St. Andre ($14.99/lb) – A double–cream cow’s milk cheese with a delightfully rich, buttery flavor that everybody always gobbles up at our tastings.
OLIVES
Currently we have on hand:
Jumbo Calamata – Greece ($7.99/lb) – This is what Calamatas are supposed to taste like– ripe and plump, with dark intense flavors and a bright finish. These are the best of their kind we could find anywhere on the market.
Picholine – France ($4.99/lb) – An absolute steal at this price, these zesty green olives are a great compliment to a wide range of cheeses and cured meats, as well as a useful component in soups and stews (try them with slow–cooked braised pork or lamb).

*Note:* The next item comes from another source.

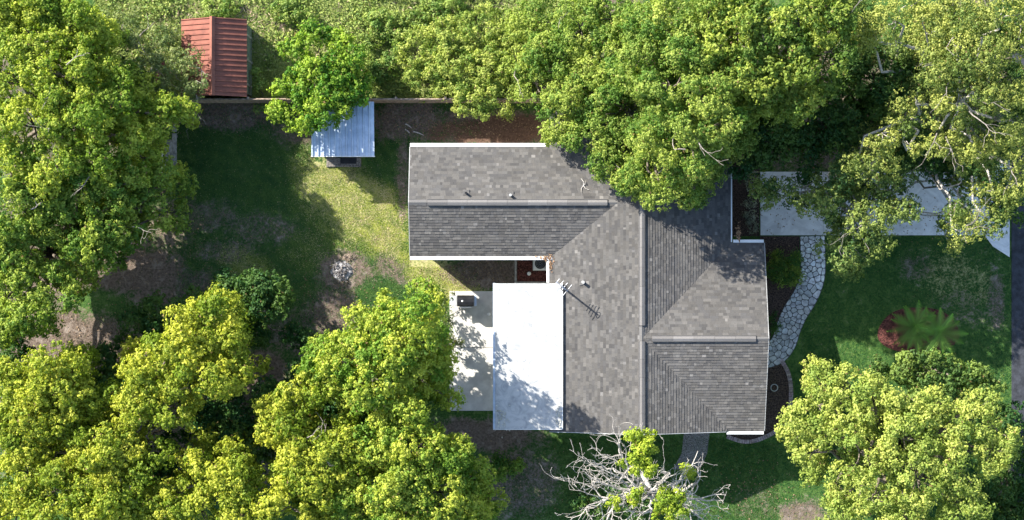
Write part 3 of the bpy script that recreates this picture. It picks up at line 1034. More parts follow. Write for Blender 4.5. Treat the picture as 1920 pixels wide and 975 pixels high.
def crown_mesh(lobes, sub, leaf, dens, cols, seed, asp=.6, upbias=.35, ragged=.12, clump=.16, keep=1.0):
    """lobes: (x,y,z,r) -> sub-lobes -> twig clumps -> leaves"""
    r = np.random.default_rng(seed)
    SC_, SR, SD = [], [], []
    for (x, y, z, R_) in lobes:
        k = max(3, int(3.0 * (R_ / sub) ** 2))
        d = unit(r.normal(size=(k, 3)))
        d[:, 2] = np.where(d[:, 2] < -.25, -d[:, 2] * .6, d[:, 2])
        d = unit(d)
        rad = R_ * r.uniform(.55, .98, (k, 1))
        c = np.array([x, y, z]) + d * rad * np.array([1, 1, .8])
        SC_.append(c); SR.append(sub * r.uniform(.38, 1.2, k)); SD.append(d)
    SC_ = np.concatenate(SC_); SR = np.concatenate(SR); SD = np.concatenate(SD)
    if keep < 1:
        m = r.random(len(SC_)) < keep
        SC_, SR, SD = SC_[m], SR[m], SD[m]
    # twig clumps on each sub-lobe
    ncl = np.maximum(4, (SR ** 2 * 4 * np.pi / (clump ** 2 * 3.0)).astype(int))
    ci = np.repeat(np.arange(len(SC_)), ncl)
    d = unit(r.normal(size=(len(ci), 3)) + SD[ci] * .55 + np.array([0, 0, .35]))
    cc = SC_[ci] + d * (SR[ci] * r.uniform(.55, 1.0 + ragged, len(ci)))[:, None]
    tint = r.normal(size=len(SC_)) * .5
    ctint = tint[ci] + r.normal(size=len(ci)) * .22
    nl = max(3, int(dens * 1.35))
    li = np.repeat(np.arange(len(cc)), nl)
    off = r.normal(size=(len(li), 3))
    off[:, 2] = off[:, 2] * .55
    P_ = cc[li] + off * clump * .38
    Nn = unit(d[li] * .45 + np.array([0, 0, upbias]) + unit(off) * .8 + r.normal(size=(len(li), 3)) * .25)
    tt = np.clip(.5 + ctint[li] * .8 + r.normal(size=len(li)) * .15, 0, 1)[:, None]
    c0, c1 = np.array(cols[0]), np.array(cols[1])
    col = (c0 * (1 - tt) + c1 * tt) * r.uniform(.82, 1.15, (len(li), 1))
    # a few browned or pale leaves
    br = r.random(len(li)) < .012
    col[br] = np.array([.22, .15, .06])
    return leaves(P_, Nn, leaf, asp, col, r), SC_, SR


def limb(mb, a, b, r0, r1, seg=6, wob=.12, sides=6):
    a, b = Vector(a), Vector(b); L_ = (b - a).length
    pts = []; rad = []
    ph = random.uniform(0, 6.28)
    for i in range(seg + 1):
        t = i / seg
        p = a.lerp(b, t)
        w = wob * L_ * math.sin(math.pi * t)
        p += Vector((math.cos(ph + t * 5), math.sin(ph + t * 5), .25 * math.sin(ph * 2 + t * 4))) * w * .6
        p += Vector((random.gauss(0, 1), random.gauss(0, 1), random.gauss(0, .6))) * .03 * L_ * (0 < i < seg)
        pts.append(p); rad.append(r0 + (r1 - r0) * t ** .8)
    mb.tube(pts, rad, sides)
    return pts


COUNT = {'leaf': 0}


def tree(name, label, base, lobes, cols, sub=.62, leaf=.16, dens=7, trunk=.22, bark='bark', seed=1, cat='tree', group=None, asp=.6, upbias=.35,
         twigs=0, clump=.16, keep=1.0, fork=.45, ragged=.24, rs=1.0, skirt=1, floor=1.0):
    """lobes in survey coordinates: (px, py, radius px, crown centre height)"""
    random.seed(seed)
    L3 = []
    for (px, py, rp, z) in lobes:
        p = W(px, py, z)
        L3.append((p.x, p.y, z, rs * rp * (CAM_H - z) / F_PX))
    for (x, y, z, r_) in list(L3):
        if z > 4.2:
            for t_ in ((), (.55,), (.78, .52, .32))[skirt]:
                L3.append((x + random.gauss(0, .3), y + random.gauss(0, .3), max(z * t_, floor), r_ * .85))
    cx = sum(l[0] for l in L3) / len(L3); cy = sum(l[1] for l in L3) / len(L3)
    if base is None: b = Vector((cx, cy, 0))
    else: b = W(*base)
    root = empty(name, b)
    tag(root, label, cat, group)
    zmin = min(l[2] - l[3] * .6 for l in L3)
    zf = max(.25, fork * (sum(l[2] for l in L3) / len(L3)))
    top = Vector((b.x * .75 + cx * .25, b.y * .75 + cy * .25, zf))
    mb = MB()
    pts = [b + Vector((0, 0, -.1)), b + Vector((0, 0, .15)), b.lerp(top, .5) + Vector((random.gauss(0, .05), random.gauss(0, .05), 0)), top]
    mb.tube(pts, [trunk * 1.5, trunk * 1.15, trunk * .95, trunk * .8], 10)
    mb.build('trunk', M[bark], root, True)
    mb = MB()
    (Vv, Ff, Cc), SCs, SRs = crown_mesh(L3, sub, leaf * .9, dens, cols, seed, asp, upbias, ragged, clump, keep)
    ends = []
    for (x, y, z, r_) in L3:
        p = Vector((x, y, z - r_ * .3))
        ps = limb(mb, top, p, trunk * .5, trunk * .17, 7, .13)
        ends.append(ps[-1])
    E = np.array([tuple(e) for e in ends])
    sel = range(len(SCs))
    for i in sel:
        if random.random() < .5:
            k = int(np.argmin(((E - SCs[i]) ** 2).sum(1)))
            limb(mb, ends[k], SCs[i] + np.array([0, 0, .05]), trunk * .15, .012, 4, .15, 4)
    mb.build('limbs', M[bark], root, True)
    if twigs:
        tw = MB()
        for _ in range(twigs):
            l = random.choice(L3[:len(lobes)])
            t = random.uniform(0, 6.28); q = Vector((l[0], l[1], l[2])) + Vector((math.cos(t) * l[3] * .5, math.sin(t) * l[3] * .5, l[3] * .55))
            tw.col = (1, 1, 1)
            bare(tw, q, Vector((math.cos(t), math.sin(t), .25)), random.uniform(.8, 1.5), .032, 2)
        tag(tw.build('bare_twigs', M['twig'], root), kind='stuff')
    cr = fast_mesh('crown', Vv, Ff, Cc, M['leaf'], root)
    tag(cr, kind='stuff')
    COUNT['leaf'] += len(Cc) // 4
    return root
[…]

Provencal Green Olives with Fennel – France ($8.99/lb) – Just what they sound like – fat and succulent with rich fennel and spice accents. Our best–seller.
Provencal Oil-cured Olives with Thyme | France ($5.99) – A big hit at our wine-tastings, these have a deep, dark intensity that only comes with oil-cured olives. Great with robust red wines and ripe cheeses.

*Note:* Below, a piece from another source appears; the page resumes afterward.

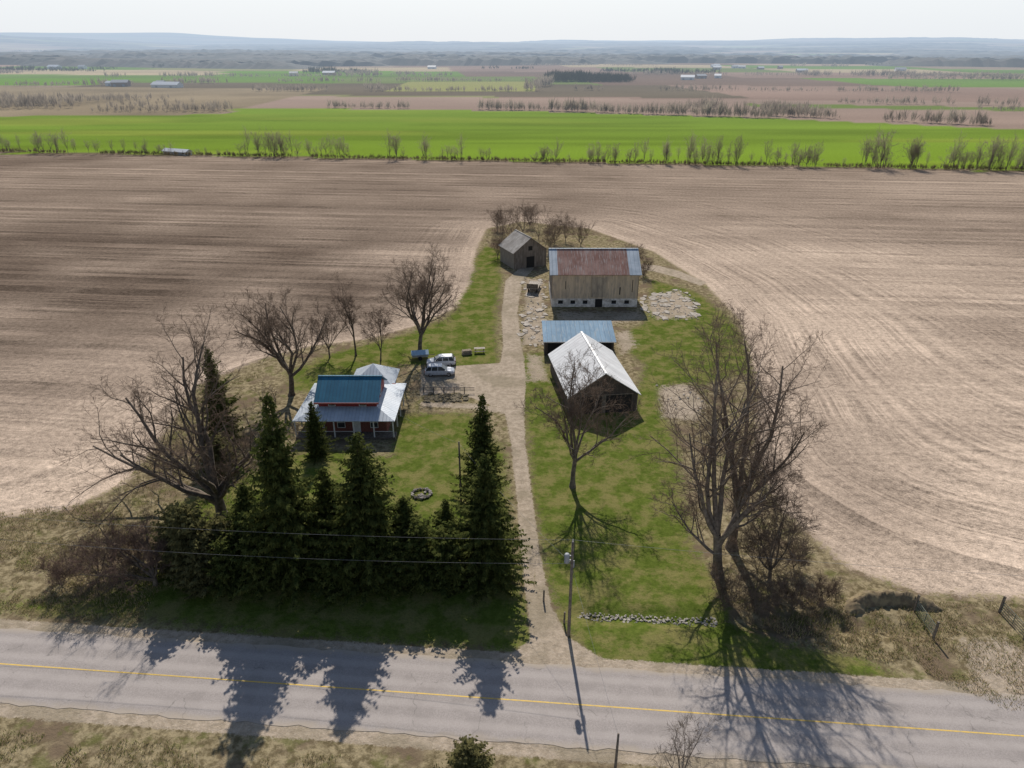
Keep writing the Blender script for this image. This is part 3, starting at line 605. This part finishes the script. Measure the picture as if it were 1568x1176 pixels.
# ------------------------------------------------------------ barn
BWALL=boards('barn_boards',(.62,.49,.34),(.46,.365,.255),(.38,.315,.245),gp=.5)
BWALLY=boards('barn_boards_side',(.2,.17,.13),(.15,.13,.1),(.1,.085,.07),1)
RUST=roofmat('rusty_roof',(.24,.125,.10),(.36,.23,.19),0,.85,.0,.76,third=(.40,.34,.31),sc=.35,spec=.15)
BG=roofmat('barn_metal_roof',(.36,.42,.48),(.26,.32,.38),0,.55,.1,.76,spec=.25)
STONE=mat('whitewashed_stone',(.68,.64,.58),(.42,.38,.33),1.6,.9,.6)
e=empty('timber_barn'); x0,x1,y0,y1=7.7,24.4,132,143.6; ze,zr=6.7,10.1; ym=137.8
boxes('stone_foundation',[(x0,x1,y0,y0+.4,0,1.7),(x0,x1,y1-.4,y1,0,1.7),(x0,x0+.4,y0+.4,y1-.4,0,1.7),(x1-.4,x1,y0+.4,y1-.4,0,1.7)],STONE,e)
boxes('board_wall_front',[(x0+.05,x1-.05,y0+.05,y0+.2,1.7,ze)],BWALL,e); boxes('board_wall_back',[(x0+.05,x1-.05,y1-.2,y1-.05,1.7,ze)],BWALL,e)
for nm,xx in (('left',x0+.05),('right',x1-.2)):
    a=xx;b=xx+.15; q=[(y0+.2,1.7),(y1-.2,1.7),(y1-.2,ze),(ym,zr-.15),(y0+.2,ze)]
    V=[(a,p,z_) for p,z_ in q]+[(b,p,z_) for p,z_ in q]
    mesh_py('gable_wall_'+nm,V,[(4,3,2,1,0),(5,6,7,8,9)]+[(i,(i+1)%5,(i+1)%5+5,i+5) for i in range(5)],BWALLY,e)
def rf(nm,a,b,mt):
    slab(nm+'_front',[(a,y0-.45,ze-.1),(b,y0-.45,ze-.1),(b,ym,zr),(a,ym,zr)],.1,mt,e)
    slab(nm+'_back',[(b,y1+.45,ze-.1),(a,y1+.45,ze-.1),(a,ym,zr),(b,ym,zr)],.1,mt,e)
rf('roof_left_sheets',x0-.45,x0+1.1,BG); rf('roof_rusty_sheets',x0+1.1,x1-1.9,RUST); rf('roof_right_sheets',x1-1.9,x1+.45,BG)
boxes('roof_ridge_cap',[(x0-.47,x1+.47,ym-.16,ym+.16,zr-.02,zr+.05)],BG,e)
boxes('foundation_openings',[(a,a+.9,y0-.03,y0-.003,.65,1.35) for a in (9,11.4,13.8,19.4,21.9)]+[(16.2,17.6,y0-.03,y0-.003,0,1.65)],DARK,e)
boxes('window_sills',[(a-.08,a+.98,y0-.09,y0-.003,.55,.64) for a in (9,11.4,13.8,19.4,21.9)],WHITE,e)
boxes('missing_board_shade',[(a,a+w_,y0+.03,y0+.047,b,c_) for a,w_,b,c_ in ((10.3,.12,3.6,5.2),(20.8,.2,2.5,4.0),(23.2,.14,3,5.5))],DARK,e)  # dark strips on the wall, painted shade where boards are gone
boxes('hay_door',[(15.4,18.2,y0-.06,y0+.046,2.0,5.9)],boards('door_boards',(.45,.37,.27),(.33,.27,.2),(.25,.21,.17),gp=.5),e)
boxes('corner_post',[(x0-.02,x0+.049,y0-.02,y0+.3,1.71,ze),(x1-.049,x1+.02,y0-.02,y0+.3,1.71,ze)],WOOD,e)
def gable(name,loc,rz,w,l,ze,zr,wall,roof,ov=.35,wally=None,t=.1,front=None):
    e=empty(name,loc,rz); wally=wally or wall; h=w/2
    V=[(-h,0,0),(h,0,0),(h,0,ze),(0,0,zr-.1),(-h,0,ze),(-h,l,0),(h,l,0),(h,l,ze),(0,l,zr-.1),(-h,l,ze)]
    mesh_py('gable_walls',V,[(0,1,2,3,4),(9,8,7,6,5)],wall,e); mesh_py('side_walls',V,[(1,6,7,2),(5,0,4,9)],wally,e)
    k=(zr-ze)/h; zz=ze-ov*k+.02
    slab('roof_right',[(h+ov,-ov,zz),(h+ov,l+ov,zz),(0,l+ov,zr),(0,-ov,zr)],t,roof,e)
    slab('roof_left',[(-h-ov,l+ov,zz),(-h-ov,-ov,zz),(0,-ov,zr),(0,l+ov,zr)],t,roof,e)
    box('ridge_cap',-.15,.15,-ov-.01,l+ov+.01,zr-.03,zr+.04,roof,e)
    boxes('barge_trim',[(-h,-h+.12,-.03,-.003,0,ze),(h-.12,h,-.03,-.003,0,ze)],front or WOOD,e)
    return e
DRW=boards('dark_boards',(.07,.055,.045),(.05,.04,.035),(.1,.08,.065)); 
e=gable('log_outbuilding',(4.2,159.5,0),math.radians(24),8.2,8,4.0,7.0,boards('old_logs',(.17,.145,.12),(.11,.095,.08),(.22,.195,.165)),roofmat('old_grey_roof',(.40,.38,.35),(.26,.24,.22),1,.9,.0,.5,third=(.17,.145,.12),spec=.1))
boxes('door_opening',[(-1,1,-.02,-.004,0,2.6)],DARK,e); boxes('loft_opening',[(-.5,.5,-.02,-.004,4,5)],DARK,e)
WR=roofmat('white_metal_roof',(.78,.78,.77),(.66,.66,.65),1,.45,.1,.9,third=(.52,.50,.49),sc=.3)
e=gable('drive_shed',(12.65,87.5,0),math.radians(7.2),9.6,15,2.9,6.2,DRW,WR)
boxes('front_doorway',[(-3.9,-.3,-.02,-.004,0,2.7),(.3,3.9,-.02,-.004,0,2.7)],DARK,e); boxes('door_posts',[(-.3,.3,-.05,-.003,0,2.8),(-4.2,4.2,-.06,-.003,2.71,2.85)],WOOD,e)
e=empty('machinery_shed'); BR=roofmat('blue_grey_roof',(.20,.31,.41),(.15,.25,.35),0,.75,.0,.8,third=(.30,.36,.40),spec=.12)
q=[(107.9,0),(114.2,0),(114.2,3.4),(107.9,2.6)]
V=[(5.4,a,b) for a,b in q]+[(16.7,a,b) for a,b in q]
mesh_py('walls',V,[(3,2,1,0),(4,5,6,7),(1,2,6,5),(0,4,7,3)],DRW,e)
slab('roof',[(5.1,107.4,2.62),(17,107.4,2.62),(17,114.6,3.62),(5.1,114.6,3.62)],.1,BR,e)
boxes('bay_openings',[(a,a+2.1,107.87,107.896,0,2.3) for a in (5.9,8.7,11.5,14.2)],DARK,e); boxes('eave_trim',[(5.1,17,107.34,107.395,2.45,2.6)],WHITE,e)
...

Sicilian Mix | Italy ($5.99) – A blend of olives and red peppers cured with lemon and bay leaf, these have a nice gamey note that provides depth to their succulent character.
CLASSES
Classes will be held on weeknight evenings, usually on Tuesday and/or Thursday, beginning at 6:30 or 7:00 pm.
Most sessions will last one hour, although some will extend for 90 minutes. Fees will usually be $20 per person, although some specialized classes will cost a bit more if we’re opening pricier bottles or serving caviar.

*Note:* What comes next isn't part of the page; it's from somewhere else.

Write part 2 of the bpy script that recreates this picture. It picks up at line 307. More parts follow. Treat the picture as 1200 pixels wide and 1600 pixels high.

Payment for each session will be prior to the session itself and will include all wines poured, materials, etc.
CLUBS
Just a reminder: on a monthly basis we’ll build a selection of wines to suit your palate and budget – give it a try, you’ll be pleasantly surprised.
THE $120 CASE
Almost a relic from a bygone era, the notion of a mixed case of solid everyday wine for only ten bucks a bottle (including tax) used to be a staple at most wine specialty shops. These days, it’s a bit more of a challenge, but we think we can pull it off on a regular basis. Here’s how it works –
THE DEAL: Each month we’ll put together one or two bottles each of six different wines (red and white, unless you specify otherwise) for you to pick up at the store . If you like, an information sheet with a brief description of each wine will be included. This offer is only available via pre–enrollment on a quarterly basis, and pre–payment is preferred.
TURN IT UP: For those who want an enhanced selection with some stellar wines, we offer options of $150/case and $250/case, other terms as above.
THE MINIMALIST
An opportunity to get a limited number of pre–selected wines at a great price. In this scenario, we’ll select two different bottles for you each month for $25 (including tax). You may specify red or white or both. This offer is also only available via pre–enrollment on a quarterly basis, and pre–payment is preferred.
TURN IT UP: An enhanced version of the Minimalist, with options of $40/per two bottles or $60/per two bottles.